# Aim of the task
Copy out every line exactly as given.

# Data section
===
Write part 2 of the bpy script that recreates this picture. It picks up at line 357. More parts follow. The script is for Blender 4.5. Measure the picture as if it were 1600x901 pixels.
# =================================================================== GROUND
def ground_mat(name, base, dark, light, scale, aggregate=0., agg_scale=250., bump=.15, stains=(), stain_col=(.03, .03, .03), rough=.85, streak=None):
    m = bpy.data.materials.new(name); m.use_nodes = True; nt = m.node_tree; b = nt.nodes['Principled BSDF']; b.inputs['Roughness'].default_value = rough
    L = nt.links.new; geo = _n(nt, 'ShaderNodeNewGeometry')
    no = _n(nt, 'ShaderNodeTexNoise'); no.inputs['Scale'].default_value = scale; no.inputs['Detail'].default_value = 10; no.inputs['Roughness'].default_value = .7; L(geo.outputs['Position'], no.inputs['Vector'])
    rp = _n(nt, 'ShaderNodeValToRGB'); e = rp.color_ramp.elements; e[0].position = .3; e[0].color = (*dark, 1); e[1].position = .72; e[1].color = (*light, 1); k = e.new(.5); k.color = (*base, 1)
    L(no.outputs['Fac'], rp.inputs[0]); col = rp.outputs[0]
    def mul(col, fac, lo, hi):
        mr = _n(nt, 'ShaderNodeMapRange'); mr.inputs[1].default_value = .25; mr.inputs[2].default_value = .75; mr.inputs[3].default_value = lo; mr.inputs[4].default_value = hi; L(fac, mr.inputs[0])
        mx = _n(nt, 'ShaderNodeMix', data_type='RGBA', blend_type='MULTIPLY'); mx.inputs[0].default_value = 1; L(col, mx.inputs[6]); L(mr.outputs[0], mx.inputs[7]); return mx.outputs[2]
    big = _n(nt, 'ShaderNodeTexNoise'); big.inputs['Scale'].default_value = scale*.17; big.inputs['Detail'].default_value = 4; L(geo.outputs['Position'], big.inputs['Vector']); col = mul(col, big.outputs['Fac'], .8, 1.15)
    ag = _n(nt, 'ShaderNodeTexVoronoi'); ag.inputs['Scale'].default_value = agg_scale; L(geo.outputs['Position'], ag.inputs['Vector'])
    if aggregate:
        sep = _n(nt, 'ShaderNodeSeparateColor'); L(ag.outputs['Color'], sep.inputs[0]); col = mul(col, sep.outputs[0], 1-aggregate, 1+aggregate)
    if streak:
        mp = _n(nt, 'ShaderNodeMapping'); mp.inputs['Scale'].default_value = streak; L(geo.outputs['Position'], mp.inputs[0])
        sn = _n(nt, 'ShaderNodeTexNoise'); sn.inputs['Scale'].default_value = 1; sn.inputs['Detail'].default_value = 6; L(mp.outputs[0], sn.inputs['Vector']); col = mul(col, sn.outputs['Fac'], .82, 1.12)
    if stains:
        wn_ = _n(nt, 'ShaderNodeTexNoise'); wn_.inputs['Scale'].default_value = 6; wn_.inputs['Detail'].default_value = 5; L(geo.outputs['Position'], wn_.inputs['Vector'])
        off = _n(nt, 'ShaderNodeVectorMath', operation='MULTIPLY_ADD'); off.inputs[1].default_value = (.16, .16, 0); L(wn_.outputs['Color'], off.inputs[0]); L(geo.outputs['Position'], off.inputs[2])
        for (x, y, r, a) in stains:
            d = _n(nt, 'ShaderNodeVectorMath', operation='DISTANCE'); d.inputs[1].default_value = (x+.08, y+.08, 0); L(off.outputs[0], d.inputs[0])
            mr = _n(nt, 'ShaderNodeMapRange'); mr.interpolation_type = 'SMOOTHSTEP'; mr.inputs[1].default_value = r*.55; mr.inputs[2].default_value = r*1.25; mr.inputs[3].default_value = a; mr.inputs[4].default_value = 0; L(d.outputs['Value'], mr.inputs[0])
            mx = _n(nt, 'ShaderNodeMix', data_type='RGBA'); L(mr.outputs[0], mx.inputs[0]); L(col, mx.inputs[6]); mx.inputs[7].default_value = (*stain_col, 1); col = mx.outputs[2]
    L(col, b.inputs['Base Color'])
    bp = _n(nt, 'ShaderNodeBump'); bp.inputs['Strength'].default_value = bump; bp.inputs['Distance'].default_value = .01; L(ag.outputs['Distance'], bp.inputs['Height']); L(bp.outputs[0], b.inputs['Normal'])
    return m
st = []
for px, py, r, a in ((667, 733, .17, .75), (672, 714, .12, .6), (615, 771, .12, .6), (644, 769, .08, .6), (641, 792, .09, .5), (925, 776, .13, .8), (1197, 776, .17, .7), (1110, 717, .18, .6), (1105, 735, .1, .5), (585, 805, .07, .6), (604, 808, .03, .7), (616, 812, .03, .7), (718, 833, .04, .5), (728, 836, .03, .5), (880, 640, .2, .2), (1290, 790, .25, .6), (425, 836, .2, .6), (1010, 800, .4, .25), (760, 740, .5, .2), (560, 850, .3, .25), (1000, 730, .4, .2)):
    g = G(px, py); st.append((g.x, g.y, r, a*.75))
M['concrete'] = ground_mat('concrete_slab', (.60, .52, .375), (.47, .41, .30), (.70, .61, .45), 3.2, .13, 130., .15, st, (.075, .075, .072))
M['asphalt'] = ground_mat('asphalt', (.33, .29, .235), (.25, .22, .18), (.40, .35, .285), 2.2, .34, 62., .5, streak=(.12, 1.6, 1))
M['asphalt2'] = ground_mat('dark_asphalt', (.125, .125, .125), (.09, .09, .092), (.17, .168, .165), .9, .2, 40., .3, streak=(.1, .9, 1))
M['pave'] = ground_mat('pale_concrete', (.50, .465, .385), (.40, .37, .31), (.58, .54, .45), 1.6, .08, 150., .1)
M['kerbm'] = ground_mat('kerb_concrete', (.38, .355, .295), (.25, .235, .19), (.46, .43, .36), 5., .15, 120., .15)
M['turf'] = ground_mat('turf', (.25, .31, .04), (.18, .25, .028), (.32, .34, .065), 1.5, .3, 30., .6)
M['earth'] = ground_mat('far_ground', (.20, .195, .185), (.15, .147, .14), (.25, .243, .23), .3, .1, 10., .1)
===
# Solution to this problem
Write part 2 of the bpy script that recreates this picture. It picks up at line 357. More parts follow. The script is for Blender 4.5. Measure the picture as if it were 1600x901 pixels.
# =================================================================== GROUND
def ground_mat(name, base, dark, light, scale, aggregate=0., agg_scale=250., bump=.15, stains=(), stain_col=(.03, .03, .03), rough=.85, streak=None):
    m = bpy.data.materials.new(name); m.use_nodes = True; nt = m.node_tree; b = nt.nodes['Principled BSDF']; b.inputs['Roughness'].default_value = rough
    L = nt.links.new; geo = _n(nt, 'ShaderNodeNewGeometry')
    no = _n(nt, 'ShaderNodeTexNoise'); no.inputs['Scale'].default_value = scale; no.inputs['Detail'].default_value = 10; no.inputs['Roughness'].default_value = .7; L(geo.outputs['Position'], no.inputs['Vector'])
    rp = _n(nt, 'ShaderNodeValToRGB'); e = rp.color_ramp.elements; e[0].position = .3; e[0].color = (*dark, 1); e[1].position = .72; e[1].color = (*light, 1); k = e.new(.5); k.color = (*base, 1)
    L(no.outputs['Fac'], rp.inputs[0]); col = rp.outputs[0]
    def mul(col, fac, lo, hi):
        mr = _n(nt, 'ShaderNodeMapRange'); mr.inputs[1].default_value = .25; mr.inputs[2].default_value = .75; mr.inputs[3].default_value = lo; mr.inputs[4].default_value = hi; L(fac, mr.inputs[0])
        mx = _n(nt, 'ShaderNodeMix', data_type='RGBA', blend_type='MULTIPLY'); mx.inputs[0].default_value = 1; L(col, mx.inputs[6]); L(mr.outputs[0], mx.inputs[7]); return mx.outputs[2]
    big = _n(nt, 'ShaderNodeTexNoise'); big.inputs['Scale'].default_value = scale*.17; big.inputs['Detail'].default_value = 4; L(geo.outputs['Position'], big.inputs['Vector']); col = mul(col, big.outputs['Fac'], .8, 1.15)
    ag = _n(nt, 'ShaderNodeTexVoronoi'); ag.inputs['Scale'].default_value = agg_scale; L(geo.outputs['Position'], ag.inputs['Vector'])
    if aggregate:
        sep = _n(nt, 'ShaderNodeSeparateColor'); L(ag.outputs['Color'], sep.inputs[0]); col = mul(col, sep.outputs[0], 1-aggregate, 1+aggregate)
    if streak:
        mp = _n(nt, 'ShaderNodeMapping'); mp.inputs['Scale'].default_value = streak; L(geo.outputs['Position'], mp.inputs[0])
        sn = _n(nt, 'ShaderNodeTexNoise'); sn.inputs['Scale'].default_value = 1; sn.inputs['Detail'].default_value = 6; L(mp.outputs[0], sn.inputs['Vector']); col = mul(col, sn.outputs['Fac'], .82, 1.12)
    if stains:
        wn_ = _n(nt, 'ShaderNodeTexNoise'); wn_.inputs['Scale'].default_value = 6; wn_.inputs['Detail'].default_value = 5; L(geo.outputs['Position'], wn_.inputs['Vector'])
        off = _n(nt, 'ShaderNodeVectorMath', operation='MULTIPLY_ADD'); off.inputs[1].default_value = (.16, .16, 0); L(wn_.outputs['Color'], off.inputs[0]); L(geo.outputs['Position'], off.inputs[2])
        for (x, y, r, a) in stains:
            d = _n(nt, 'ShaderNodeVectorMath', operation='DISTANCE'); d.inputs[1].default_value = (x+.08, y+.08, 0); L(off.outputs[0], d.inputs[0])
            mr = _n(nt, 'ShaderNodeMapRange'); mr.interpolation_type = 'SMOOTHSTEP'; mr.inputs[1].default_value = r*.55; mr.inputs[2].default_value = r*1.25; mr.inputs[3].default_value = a; mr.inputs[4].default_value = 0; L(d.outputs['Value'], mr.inputs[0])
            mx = _n(nt, 'ShaderNodeMix', data_type='RGBA'); L(mr.outputs[0], mx.inputs[0]); L(col, mx.inputs[6]); mx.inputs[7].default_value = (*stain_col, 1); col = mx.outputs[2]
    L(col, b.inputs['Base Color'])
    bp = _n(nt, 'ShaderNodeBump'); bp.inputs['Strength'].default_value = bump; bp.inputs['Distance'].default_value = .01; L(ag.outputs['Distance'], bp.inputs['Height']); L(bp.outputs[0], b.inputs['Normal'])
    return m
st = []
for px, py, r, a in ((667, 733, .17, .75), (672, 714, .12, .6), (615, 771, .12, .6), (644, 769, .08, .6), (641, 792, .09, .5), (925, 776, .13, .8), (1197, 776, .17, .7), (1110, 717, .18, .6), (1105, 735, .1, .5), (585, 805, .07, .6), (604, 808, .03, .7), (616, 812, .03, .7), (718, 833, .04, .5), (728, 836, .03, .5), (880, 640, .2, .2), (1290, 790, .25, .6), (425, 836, .2, .6), (1010, 800, .4, .25), (760, 740, .5, .2), (560, 850, .3, .25), (1000, 730, .4, .2)):
    g = G(px, py); st.append((g.x, g.y, r, a*.75))
M['concrete'] = ground_mat('concrete_slab', (.60, .52, .375), (.47, .41, .30), (.70, .61, .45), 3.2, .13, 130., .15, st, (.075, .075, .072))
M['asphalt'] = ground_mat('asphalt', (.33, .29, .235), (.25, .22, .18), (.40, .35, .285), 2.2, .34, 62., .5, streak=(.12, 1.6, 1))
M['asphalt2'] = ground_mat('dark_asphalt', (.125, .125, .125), (.09, .09, .092), (.17, .168, .165), .9, .2, 40., .3, streak=(.1, .9, 1))
M['pave'] = ground_mat('pale_concrete', (.50, .465, .385), (.40, .37, .31), (.58, .54, .45), 1.6, .08, 150., .1)
M['kerbm'] = ground_mat('kerb_concrete', (.38, .355, .295), (.25, .235, .19), (.46, .43, .36), 5., .15, 120., .15)
M['turf'] = ground_mat('turf', (.25, .31, .04), (.18, .25, .028), (.32, .34, .065), 1.5, .3, 30., .6)
M['earth'] = ground_mat('far_ground', (.20, .195, .185), (.15, .147, .14), (.25, .243, .23), .3, .1, 10., .1)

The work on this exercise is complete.